Centralize Your Process

Perhaps the most important aspect of a successful close is a centralized environment. This is what enables increased visibility, process completion tracking, and defined task ownership. A centralized process allows for accessing up-to-date information with confidence in the accuracy because there is only one source of truth. Centralizing your process also allows you to access all relevant information via one location, rather than digging through week-old emails just to find the outdated version.

The Audit

Now it’s time for the audit and you feel prepared. You are confident that the information you are going to present is updated and accurate. You know exactly who prepared, approved, and reviewed each portion, as well as the time frame in which each action was completed. You have one centralized environment, giving your auditor secure, remote access to all the information they need in order to perform your audit.

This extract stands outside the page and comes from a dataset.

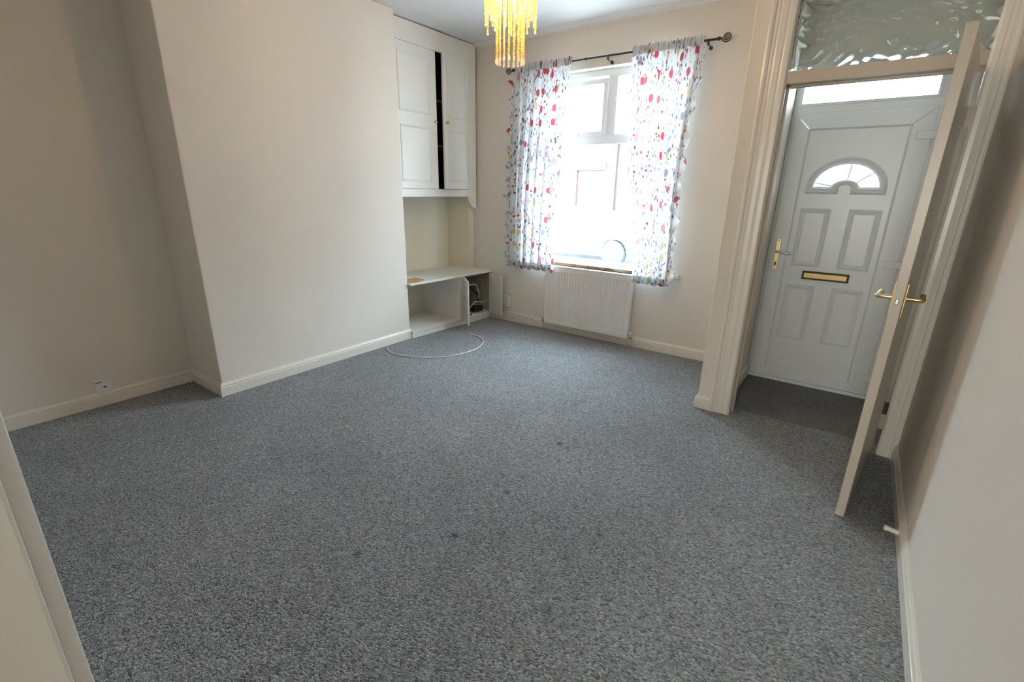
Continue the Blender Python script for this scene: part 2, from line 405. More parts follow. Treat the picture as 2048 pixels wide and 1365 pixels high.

Once you give an auditor access, they are able to easily enter each task, account, or reconciliation, and immediately find the information they need. In Adra Task Manager, auditors can easily sort and filter to locate relevant items and track workflows to identify the levels of preparation and approval for each task. Adra Balancer then provides a high-level overview of the status of an account based on factors such as the risk or classification. Your auditor can then deep-dive into any reconciliation, in order to review the line item details and possible balance variance, along with any relevant substantiating documents.

During a remote audit, having an environment in which you can fully enable the auditor, while being confident in your reporting is a huge weight off of the shoulders of the finance team, and allows them to give greater attention to those strategic initiatives that will help drive the business forward.